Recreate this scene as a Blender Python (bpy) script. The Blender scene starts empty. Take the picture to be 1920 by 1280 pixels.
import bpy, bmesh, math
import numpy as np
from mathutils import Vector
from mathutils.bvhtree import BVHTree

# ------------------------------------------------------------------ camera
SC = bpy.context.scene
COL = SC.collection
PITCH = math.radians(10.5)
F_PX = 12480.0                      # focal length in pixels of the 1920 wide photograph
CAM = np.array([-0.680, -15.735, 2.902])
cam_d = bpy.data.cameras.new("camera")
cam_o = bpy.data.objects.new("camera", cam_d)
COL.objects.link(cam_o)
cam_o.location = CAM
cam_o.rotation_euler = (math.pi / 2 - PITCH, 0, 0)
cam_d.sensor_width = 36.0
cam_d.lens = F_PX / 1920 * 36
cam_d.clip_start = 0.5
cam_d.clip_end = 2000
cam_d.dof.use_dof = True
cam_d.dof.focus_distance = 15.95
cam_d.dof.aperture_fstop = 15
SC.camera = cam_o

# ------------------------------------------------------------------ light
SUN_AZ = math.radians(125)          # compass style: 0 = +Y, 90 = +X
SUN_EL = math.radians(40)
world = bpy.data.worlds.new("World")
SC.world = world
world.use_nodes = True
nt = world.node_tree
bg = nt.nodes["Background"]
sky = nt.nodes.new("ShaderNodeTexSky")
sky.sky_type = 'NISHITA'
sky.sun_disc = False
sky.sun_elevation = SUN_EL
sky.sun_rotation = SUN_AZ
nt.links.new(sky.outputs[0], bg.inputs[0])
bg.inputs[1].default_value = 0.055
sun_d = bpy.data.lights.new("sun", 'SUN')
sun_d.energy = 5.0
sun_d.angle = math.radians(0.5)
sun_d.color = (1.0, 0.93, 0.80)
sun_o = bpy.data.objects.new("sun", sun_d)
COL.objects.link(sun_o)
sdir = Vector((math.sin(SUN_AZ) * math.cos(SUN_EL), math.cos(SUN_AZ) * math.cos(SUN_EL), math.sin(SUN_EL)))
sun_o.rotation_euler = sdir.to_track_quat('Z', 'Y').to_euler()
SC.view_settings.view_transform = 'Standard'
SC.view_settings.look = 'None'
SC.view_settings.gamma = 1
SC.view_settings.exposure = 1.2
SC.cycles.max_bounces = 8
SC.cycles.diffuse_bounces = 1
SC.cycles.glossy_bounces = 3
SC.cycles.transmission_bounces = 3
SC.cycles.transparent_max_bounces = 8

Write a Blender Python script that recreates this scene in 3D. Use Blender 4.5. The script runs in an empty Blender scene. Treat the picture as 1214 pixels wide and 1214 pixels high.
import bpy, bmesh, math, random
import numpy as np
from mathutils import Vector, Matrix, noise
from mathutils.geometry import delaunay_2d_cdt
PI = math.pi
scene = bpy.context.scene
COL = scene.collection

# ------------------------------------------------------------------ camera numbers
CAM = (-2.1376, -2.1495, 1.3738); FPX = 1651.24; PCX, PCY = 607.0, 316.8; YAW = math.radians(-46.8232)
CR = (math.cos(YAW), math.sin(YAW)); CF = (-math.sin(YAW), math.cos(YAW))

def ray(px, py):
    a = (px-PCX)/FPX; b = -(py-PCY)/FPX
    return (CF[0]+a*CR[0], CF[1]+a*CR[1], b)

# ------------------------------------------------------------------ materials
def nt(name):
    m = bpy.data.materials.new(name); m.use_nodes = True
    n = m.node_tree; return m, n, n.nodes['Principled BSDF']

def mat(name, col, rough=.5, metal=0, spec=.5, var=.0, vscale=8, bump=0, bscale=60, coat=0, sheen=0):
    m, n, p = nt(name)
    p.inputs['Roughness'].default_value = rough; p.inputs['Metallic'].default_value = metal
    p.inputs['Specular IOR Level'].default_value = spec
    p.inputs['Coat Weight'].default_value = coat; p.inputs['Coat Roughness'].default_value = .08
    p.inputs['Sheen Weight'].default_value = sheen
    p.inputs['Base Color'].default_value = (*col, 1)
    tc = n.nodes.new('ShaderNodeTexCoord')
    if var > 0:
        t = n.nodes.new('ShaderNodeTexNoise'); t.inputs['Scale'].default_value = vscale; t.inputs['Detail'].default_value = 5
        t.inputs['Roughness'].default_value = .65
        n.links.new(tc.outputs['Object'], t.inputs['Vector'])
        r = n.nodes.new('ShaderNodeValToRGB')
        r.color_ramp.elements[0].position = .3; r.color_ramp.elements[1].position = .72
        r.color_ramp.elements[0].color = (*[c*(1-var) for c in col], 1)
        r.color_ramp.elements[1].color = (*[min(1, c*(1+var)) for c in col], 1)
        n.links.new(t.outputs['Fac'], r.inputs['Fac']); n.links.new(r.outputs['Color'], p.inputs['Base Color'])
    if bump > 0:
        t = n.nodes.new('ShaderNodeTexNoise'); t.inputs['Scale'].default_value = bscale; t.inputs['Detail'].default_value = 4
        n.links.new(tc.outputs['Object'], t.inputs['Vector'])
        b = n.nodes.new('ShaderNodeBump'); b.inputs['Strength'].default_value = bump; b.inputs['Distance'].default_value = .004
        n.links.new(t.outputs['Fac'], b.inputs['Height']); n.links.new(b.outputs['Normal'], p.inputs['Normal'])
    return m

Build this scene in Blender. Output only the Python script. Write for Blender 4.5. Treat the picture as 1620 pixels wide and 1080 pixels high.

********

Restate the first line and every line after it, word for word, stopping once the line with "SC.cycles.transparent_max_bounces = 8" is done.

Recreate this scene as a Blender Python (bpy) script. The Blender scene starts empty. Take the picture to be 1920 by 1280 pixels.
import bpy, bmesh, math
import numpy as np
from mathutils import Vector
from mathutils.bvhtree import BVHTree

# ------------------------------------------------------------------ camera
SC = bpy.context.scene
COL = SC.collection
PITCH = math.radians(10.5)
F_PX = 12480.0                      # focal length in pixels of the 1920 wide photograph
CAM = np.array([-0.680, -15.735, 2.902])
cam_d = bpy.data.cameras.new("camera")
cam_o = bpy.data.objects.new("camera", cam_d)
COL.objects.link(cam_o)
cam_o.location = CAM
cam_o.rotation_euler = (math.pi / 2 - PITCH, 0, 0)
cam_d.sensor_width = 36.0
cam_d.lens = F_PX / 1920 * 36
cam_d.clip_start = 0.5
cam_d.clip_end = 2000
cam_d.dof.use_dof = True
cam_d.dof.focus_distance = 15.95
cam_d.dof.aperture_fstop = 15
SC.camera = cam_o

# ------------------------------------------------------------------ light
SUN_AZ = math.radians(125)          # compass style: 0 = +Y, 90 = +X
SUN_EL = math.radians(40)
world = bpy.data.worlds.new("World")
SC.world = world
world.use_nodes = True
nt = world.node_tree
bg = nt.nodes["Background"]
sky = nt.nodes.new("ShaderNodeTexSky")
sky.sky_type = 'NISHITA'
sky.sun_disc = False
sky.sun_elevation = SUN_EL
sky.sun_rotation = SUN_AZ
nt.links.new(sky.outputs[0], bg.inputs[0])
bg.inputs[1].default_value = 0.055
sun_d = bpy.data.lights.new("sun", 'SUN')
sun_d.energy = 5.0
sun_d.angle = math.radians(0.5)
sun_d.color = (1.0, 0.93, 0.80)
sun_o = bpy.data.objects.new("sun", sun_d)
COL.objects.link(sun_o)
sdir = Vector((math.sin(SUN_AZ) * math.cos(SUN_EL), math.cos(SUN_AZ) * math.cos(SUN_EL), math.sin(SUN_EL)))
sun_o.rotation_euler = sdir.to_track_quat('Z', 'Y').to_euler()
SC.view_settings.view_transform = 'Standard'
SC.view_settings.look = 'None'
SC.view_settings.gamma = 1
SC.view_settings.exposure = 1.2
SC.cycles.max_bounces = 8
SC.cycles.diffuse_bounces = 1
SC.cycles.glossy_bounces = 3
SC.cycles.transmission_bounces = 3
SC.cycles.transparent_max_bounces = 8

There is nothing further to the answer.